Count the lines below that contain the word "from". Give only the number.

* [Dataset excerpt]:
▬▬▬▬▬▬
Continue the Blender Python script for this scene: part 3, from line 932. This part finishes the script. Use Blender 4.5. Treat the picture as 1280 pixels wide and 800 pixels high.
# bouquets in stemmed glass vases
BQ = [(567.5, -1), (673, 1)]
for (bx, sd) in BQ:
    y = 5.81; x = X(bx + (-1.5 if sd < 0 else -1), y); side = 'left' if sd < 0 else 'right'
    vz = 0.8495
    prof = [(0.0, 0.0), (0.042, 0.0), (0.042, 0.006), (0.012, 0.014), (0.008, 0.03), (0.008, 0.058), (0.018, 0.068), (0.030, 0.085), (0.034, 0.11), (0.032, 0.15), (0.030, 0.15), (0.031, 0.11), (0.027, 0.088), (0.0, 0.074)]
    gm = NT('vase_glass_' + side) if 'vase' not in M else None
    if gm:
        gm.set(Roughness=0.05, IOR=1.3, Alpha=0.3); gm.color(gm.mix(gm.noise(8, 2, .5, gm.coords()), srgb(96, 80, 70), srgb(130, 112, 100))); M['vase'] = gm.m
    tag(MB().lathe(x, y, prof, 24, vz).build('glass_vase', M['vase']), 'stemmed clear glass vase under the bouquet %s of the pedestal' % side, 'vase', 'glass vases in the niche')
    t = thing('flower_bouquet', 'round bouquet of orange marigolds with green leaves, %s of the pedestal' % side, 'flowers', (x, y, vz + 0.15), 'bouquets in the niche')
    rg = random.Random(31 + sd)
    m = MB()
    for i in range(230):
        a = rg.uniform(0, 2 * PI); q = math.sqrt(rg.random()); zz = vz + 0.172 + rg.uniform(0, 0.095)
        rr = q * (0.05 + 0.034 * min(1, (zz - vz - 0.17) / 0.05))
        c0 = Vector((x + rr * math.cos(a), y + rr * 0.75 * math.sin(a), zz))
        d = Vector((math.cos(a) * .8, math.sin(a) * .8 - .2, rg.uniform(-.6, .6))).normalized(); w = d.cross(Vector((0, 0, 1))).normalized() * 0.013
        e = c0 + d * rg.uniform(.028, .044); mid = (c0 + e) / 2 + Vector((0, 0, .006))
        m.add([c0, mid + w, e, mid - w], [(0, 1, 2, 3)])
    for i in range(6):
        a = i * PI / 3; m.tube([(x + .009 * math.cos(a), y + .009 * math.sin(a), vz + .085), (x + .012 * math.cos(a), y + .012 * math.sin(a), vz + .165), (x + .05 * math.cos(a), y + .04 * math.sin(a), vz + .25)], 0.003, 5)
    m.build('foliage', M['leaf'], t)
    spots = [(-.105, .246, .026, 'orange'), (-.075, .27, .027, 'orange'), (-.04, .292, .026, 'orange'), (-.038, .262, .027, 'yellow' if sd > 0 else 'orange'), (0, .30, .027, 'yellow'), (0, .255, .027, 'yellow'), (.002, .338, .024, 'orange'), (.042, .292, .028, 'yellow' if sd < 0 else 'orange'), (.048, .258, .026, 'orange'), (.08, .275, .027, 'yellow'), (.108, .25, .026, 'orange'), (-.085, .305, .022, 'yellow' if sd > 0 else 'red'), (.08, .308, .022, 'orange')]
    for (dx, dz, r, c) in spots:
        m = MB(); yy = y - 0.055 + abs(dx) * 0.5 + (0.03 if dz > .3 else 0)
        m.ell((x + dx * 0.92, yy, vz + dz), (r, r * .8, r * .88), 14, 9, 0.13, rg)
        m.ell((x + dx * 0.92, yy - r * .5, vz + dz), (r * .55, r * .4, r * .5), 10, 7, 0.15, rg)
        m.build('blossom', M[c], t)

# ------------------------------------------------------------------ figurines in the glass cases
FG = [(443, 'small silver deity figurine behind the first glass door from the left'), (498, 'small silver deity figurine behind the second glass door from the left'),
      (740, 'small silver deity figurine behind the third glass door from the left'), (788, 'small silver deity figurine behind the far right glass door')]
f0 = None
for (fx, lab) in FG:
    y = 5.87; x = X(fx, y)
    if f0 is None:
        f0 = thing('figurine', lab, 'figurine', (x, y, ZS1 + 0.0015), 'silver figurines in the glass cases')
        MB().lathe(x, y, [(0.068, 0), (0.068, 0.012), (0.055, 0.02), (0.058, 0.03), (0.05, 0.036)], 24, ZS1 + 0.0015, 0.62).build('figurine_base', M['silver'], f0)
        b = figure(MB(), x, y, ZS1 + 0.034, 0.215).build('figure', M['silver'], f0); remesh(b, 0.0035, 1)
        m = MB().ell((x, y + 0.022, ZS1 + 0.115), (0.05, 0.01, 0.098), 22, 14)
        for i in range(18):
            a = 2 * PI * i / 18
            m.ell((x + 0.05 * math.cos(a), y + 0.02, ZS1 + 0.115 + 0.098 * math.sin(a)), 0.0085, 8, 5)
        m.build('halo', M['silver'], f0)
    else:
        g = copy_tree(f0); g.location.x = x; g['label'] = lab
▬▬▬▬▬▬
* [The response]:
3